THE REQUEST: Reproduce the entries from their first line up to and including the line with "g.f.append(tuple(range(7))); g.f.append(tuple(n *". Leave out everything after it.

╭─ MATERIAL TO PROCESS

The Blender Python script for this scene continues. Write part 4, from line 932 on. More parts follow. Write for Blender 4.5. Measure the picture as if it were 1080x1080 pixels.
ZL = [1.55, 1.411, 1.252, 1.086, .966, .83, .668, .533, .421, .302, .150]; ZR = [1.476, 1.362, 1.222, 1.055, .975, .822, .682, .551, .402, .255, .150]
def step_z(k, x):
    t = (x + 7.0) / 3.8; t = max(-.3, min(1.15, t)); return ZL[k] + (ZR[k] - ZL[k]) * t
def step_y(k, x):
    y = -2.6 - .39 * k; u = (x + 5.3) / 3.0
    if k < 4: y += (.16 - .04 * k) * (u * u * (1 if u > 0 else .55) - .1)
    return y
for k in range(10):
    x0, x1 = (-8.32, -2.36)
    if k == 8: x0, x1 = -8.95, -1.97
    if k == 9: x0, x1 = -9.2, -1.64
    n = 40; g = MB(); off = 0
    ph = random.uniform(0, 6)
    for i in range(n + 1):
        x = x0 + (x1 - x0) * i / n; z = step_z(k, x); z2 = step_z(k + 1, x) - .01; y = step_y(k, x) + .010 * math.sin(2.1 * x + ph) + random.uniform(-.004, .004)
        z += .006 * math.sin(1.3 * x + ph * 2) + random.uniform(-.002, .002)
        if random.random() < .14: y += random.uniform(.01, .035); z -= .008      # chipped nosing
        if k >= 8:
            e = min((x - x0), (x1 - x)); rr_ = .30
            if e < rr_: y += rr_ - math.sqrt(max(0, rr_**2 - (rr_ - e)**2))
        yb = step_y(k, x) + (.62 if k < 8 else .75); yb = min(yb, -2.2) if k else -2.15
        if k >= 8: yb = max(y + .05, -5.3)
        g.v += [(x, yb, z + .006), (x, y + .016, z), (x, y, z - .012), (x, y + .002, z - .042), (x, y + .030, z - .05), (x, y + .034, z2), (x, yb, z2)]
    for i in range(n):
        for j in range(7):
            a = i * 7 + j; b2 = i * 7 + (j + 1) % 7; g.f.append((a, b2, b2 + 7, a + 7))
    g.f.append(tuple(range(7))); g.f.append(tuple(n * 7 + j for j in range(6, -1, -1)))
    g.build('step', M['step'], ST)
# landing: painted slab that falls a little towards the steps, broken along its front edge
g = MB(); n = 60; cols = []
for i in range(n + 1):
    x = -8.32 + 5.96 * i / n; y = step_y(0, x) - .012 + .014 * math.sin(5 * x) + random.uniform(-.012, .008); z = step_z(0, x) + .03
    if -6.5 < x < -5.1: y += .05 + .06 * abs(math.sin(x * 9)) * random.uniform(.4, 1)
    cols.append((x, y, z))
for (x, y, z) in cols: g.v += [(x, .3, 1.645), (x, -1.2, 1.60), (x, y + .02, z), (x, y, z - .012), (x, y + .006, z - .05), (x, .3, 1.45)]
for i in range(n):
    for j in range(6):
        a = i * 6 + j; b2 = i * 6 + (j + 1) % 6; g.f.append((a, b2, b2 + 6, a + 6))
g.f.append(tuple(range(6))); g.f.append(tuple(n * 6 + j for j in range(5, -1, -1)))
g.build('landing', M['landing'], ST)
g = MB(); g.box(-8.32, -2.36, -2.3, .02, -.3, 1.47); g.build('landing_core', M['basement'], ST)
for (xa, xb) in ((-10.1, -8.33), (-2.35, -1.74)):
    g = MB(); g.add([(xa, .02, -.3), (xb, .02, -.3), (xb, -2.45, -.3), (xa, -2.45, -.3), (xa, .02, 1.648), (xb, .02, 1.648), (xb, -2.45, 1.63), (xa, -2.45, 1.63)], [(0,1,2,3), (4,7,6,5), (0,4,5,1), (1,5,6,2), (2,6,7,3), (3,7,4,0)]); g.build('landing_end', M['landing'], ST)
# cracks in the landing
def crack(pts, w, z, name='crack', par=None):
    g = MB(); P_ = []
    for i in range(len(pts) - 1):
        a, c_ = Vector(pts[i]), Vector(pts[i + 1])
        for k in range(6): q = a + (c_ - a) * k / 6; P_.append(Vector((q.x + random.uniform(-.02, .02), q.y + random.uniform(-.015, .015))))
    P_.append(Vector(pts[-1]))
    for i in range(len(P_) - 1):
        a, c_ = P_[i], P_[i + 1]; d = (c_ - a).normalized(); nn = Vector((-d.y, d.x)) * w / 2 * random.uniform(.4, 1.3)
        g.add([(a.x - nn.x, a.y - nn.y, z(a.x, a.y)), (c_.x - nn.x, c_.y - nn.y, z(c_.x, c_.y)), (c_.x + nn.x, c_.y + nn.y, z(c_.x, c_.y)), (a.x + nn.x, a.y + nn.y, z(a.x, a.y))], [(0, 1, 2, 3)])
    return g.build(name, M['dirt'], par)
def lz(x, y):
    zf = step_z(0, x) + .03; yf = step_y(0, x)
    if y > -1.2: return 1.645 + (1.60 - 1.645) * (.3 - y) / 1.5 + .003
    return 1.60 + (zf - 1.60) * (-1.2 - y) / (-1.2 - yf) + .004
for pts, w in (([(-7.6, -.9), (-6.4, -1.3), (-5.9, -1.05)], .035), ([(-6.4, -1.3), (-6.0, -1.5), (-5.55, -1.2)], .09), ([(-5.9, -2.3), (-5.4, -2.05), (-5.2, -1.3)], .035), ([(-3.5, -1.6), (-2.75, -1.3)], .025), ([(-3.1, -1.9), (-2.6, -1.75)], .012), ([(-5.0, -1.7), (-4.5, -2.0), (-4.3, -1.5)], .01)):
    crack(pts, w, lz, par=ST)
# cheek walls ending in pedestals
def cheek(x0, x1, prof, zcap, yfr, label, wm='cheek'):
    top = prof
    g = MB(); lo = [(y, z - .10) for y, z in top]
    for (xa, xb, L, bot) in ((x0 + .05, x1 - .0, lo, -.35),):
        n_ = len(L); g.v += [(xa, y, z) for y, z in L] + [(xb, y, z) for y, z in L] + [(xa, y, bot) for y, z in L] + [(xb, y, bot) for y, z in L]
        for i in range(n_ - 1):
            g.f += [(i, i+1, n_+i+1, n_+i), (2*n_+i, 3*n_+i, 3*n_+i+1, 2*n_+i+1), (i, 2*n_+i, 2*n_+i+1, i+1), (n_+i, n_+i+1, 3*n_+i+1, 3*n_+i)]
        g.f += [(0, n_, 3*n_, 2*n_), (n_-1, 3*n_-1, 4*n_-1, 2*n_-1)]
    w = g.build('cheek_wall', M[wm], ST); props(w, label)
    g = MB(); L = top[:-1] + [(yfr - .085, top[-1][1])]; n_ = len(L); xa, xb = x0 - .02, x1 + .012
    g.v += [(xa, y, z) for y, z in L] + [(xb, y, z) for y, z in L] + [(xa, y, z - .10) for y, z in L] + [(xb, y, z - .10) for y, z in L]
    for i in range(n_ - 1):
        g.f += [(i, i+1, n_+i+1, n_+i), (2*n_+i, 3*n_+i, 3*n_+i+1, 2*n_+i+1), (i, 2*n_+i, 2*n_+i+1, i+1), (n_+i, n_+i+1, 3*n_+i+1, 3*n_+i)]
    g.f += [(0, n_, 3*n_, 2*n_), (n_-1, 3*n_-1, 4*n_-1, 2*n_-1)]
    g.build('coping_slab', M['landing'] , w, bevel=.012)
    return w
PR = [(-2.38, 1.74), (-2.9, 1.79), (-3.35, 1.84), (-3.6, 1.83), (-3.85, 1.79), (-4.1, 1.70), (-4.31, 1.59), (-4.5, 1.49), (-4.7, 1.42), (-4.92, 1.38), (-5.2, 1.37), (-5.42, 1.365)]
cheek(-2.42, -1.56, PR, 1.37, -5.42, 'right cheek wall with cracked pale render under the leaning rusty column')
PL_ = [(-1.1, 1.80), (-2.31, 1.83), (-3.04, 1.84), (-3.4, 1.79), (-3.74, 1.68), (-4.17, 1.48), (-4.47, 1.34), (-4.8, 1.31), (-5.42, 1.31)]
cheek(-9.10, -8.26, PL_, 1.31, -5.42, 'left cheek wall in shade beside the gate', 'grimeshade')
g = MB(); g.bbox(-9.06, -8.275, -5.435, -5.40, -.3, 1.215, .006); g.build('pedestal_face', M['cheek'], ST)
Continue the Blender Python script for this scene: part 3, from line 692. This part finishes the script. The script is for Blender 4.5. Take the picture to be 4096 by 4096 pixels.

╰─

TASK ANSWER:
The Blender Python script for this scene continues. Write part 4, from line 932 on. More parts follow. Write for Blender 4.5. Measure the picture as if it were 1080x1080 pixels.
ZL = [1.55, 1.411, 1.252, 1.086, .966, .83, .668, .533, .421, .302, .150]; ZR = [1.476, 1.362, 1.222, 1.055, .975, .822, .682, .551, .402, .255, .150]
def step_z(k, x):
    t = (x + 7.0) / 3.8; t = max(-.3, min(1.15, t)); return ZL[k] + (ZR[k] - ZL[k]) * t
def step_y(k, x):
    y = -2.6 - .39 * k; u = (x + 5.3) / 3.0
    if k < 4: y += (.16 - .04 * k) * (u * u * (1 if u > 0 else .55) - .1)
    return y
for k in range(10):
    x0, x1 = (-8.32, -2.36)
    if k == 8: x0, x1 = -8.95, -1.97
    if k == 9: x0, x1 = -9.2, -1.64
    n = 40; g = MB(); off = 0
    ph = random.uniform(0, 6)
    for i in range(n + 1):
        x = x0 + (x1 - x0) * i / n; z = step_z(k, x); z2 = step_z(k + 1, x) - .01; y = step_y(k, x) + .010 * math.sin(2.1 * x + ph) + random.uniform(-.004, .004)
        z += .006 * math.sin(1.3 * x + ph * 2) + random.uniform(-.002, .002)
        if random.random() < .14: y += random.uniform(.01, .035); z -= .008      # chipped nosing
        if k >= 8:
            e = min((x - x0), (x1 - x)); rr_ = .30
            if e < rr_: y += rr_ - math.sqrt(max(0, rr_**2 - (rr_ - e)**2))
        yb = step_y(k, x) + (.62 if k < 8 else .75); yb = min(yb, -2.2) if k else -2.15
        if k >= 8: yb = max(y + .05, -5.3)
        g.v += [(x, yb, z + .006), (x, y + .016, z), (x, y, z - .012), (x, y + .002, z - .042), (x, y + .030, z - .05), (x, y + .034, z2), (x, yb, z2)]
    for i in range(n):
        for j in range(7):
            a = i * 7 + j; b2 = i * 7 + (j + 1) % 7; g.f.append((a, b2, b2 + 7, a + 7))
    g.f.append(tuple(range(7))); g.f.append(tuple(n * 7 + j for j in range(6, -1, -1)))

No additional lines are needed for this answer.